Caminhamos a passos largos, e irreversíveis, rumo a homogeneização. Os traços de cultura local apagam-se com o passar dos anos, e isso é potencializado pela rede mundial de informações e influências a que estamos submetidos. A música mais “bombada” pode até ser de um coreano; os livros mais vendidos podem ser de escritores de origem árabe, tudo pode. Desde que obedecendo aos padrões de formatação estadunidenses, como de praxe. Não se trata aqui de um ranço contra nossos irmãos da terra do Tio Sam, mas a máquina funciona assim, há décadas. O esperanto pode não ter pego em lugar algum, mas artisticamente, tudo aponta para uma linguagem comum. Tudo cada vez mais parecido.

Ainda acredito no nosso futuro, enquanto seres humanos capazes de sobreviver em um mundo cada vez mais inóspito, e se a arte estiver cambaleante nesse cenário, há grandes chances de que todo o resto vá por água abaixo. O papel nocivo do conservador é justamente o de não acreditar e não enxergar as perspectivas que o presente aponta, sempre se abraçando ao passado reconfortante (e morto, ás vezes).

Temos uma demanda gigantesca por pensadores, vanguardistas, radicais do presente.
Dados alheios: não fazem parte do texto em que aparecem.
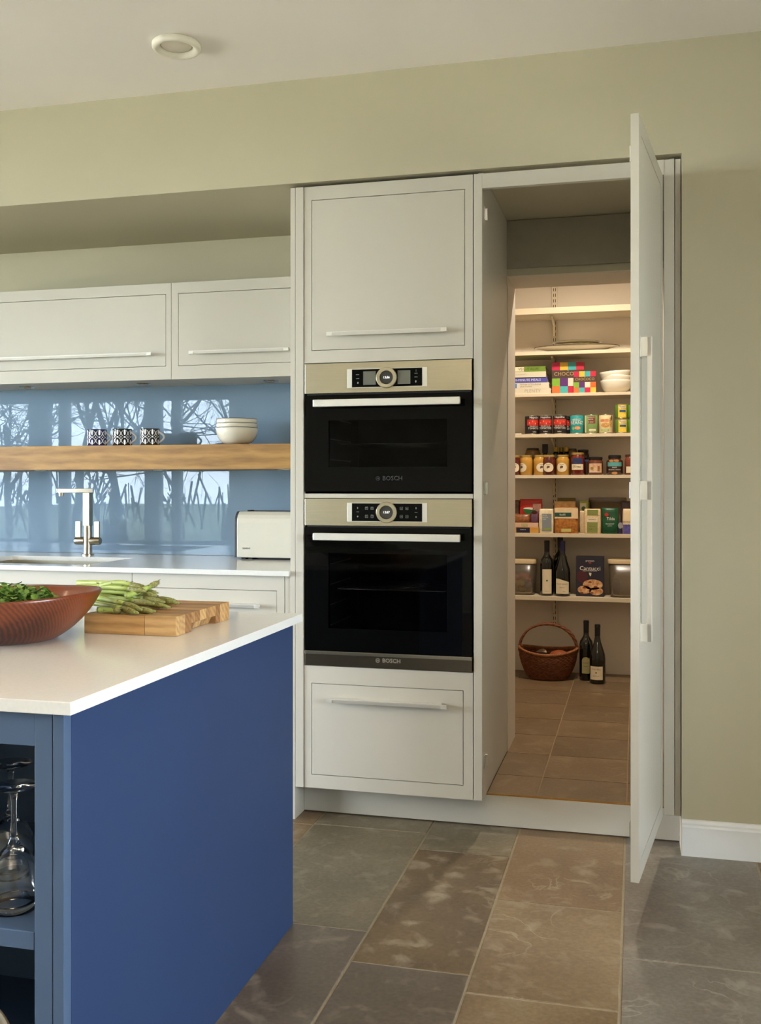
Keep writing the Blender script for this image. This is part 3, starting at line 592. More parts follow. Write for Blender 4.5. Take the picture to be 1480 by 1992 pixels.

Que entendam, mais, que aceitem viver plenamente o seu tempo, para o seu tempo e, finalmente, para o futuro. Não se trata de abandonar o passado, longe disso. Trata-se apenas de entender que hoje quem tem 20, 30, 40 anos, ainda vai acompanhar muitas transformações pela frente. Vai, na melhor das hipóteses, ser um agente da construção desse cenário hipotético e nebuloso que é o futuro.

Não sou um sujeito otimista, e se o tempo que nos espera ao fim da curva for mais sombrio do que imagino, não vou me surpreender. A questão é que tem gente boa, outros ainda muito melhores que eu e que você, batalhando por aí. Não posso fechar os olhos para isso. E se enxergo, como ignorar?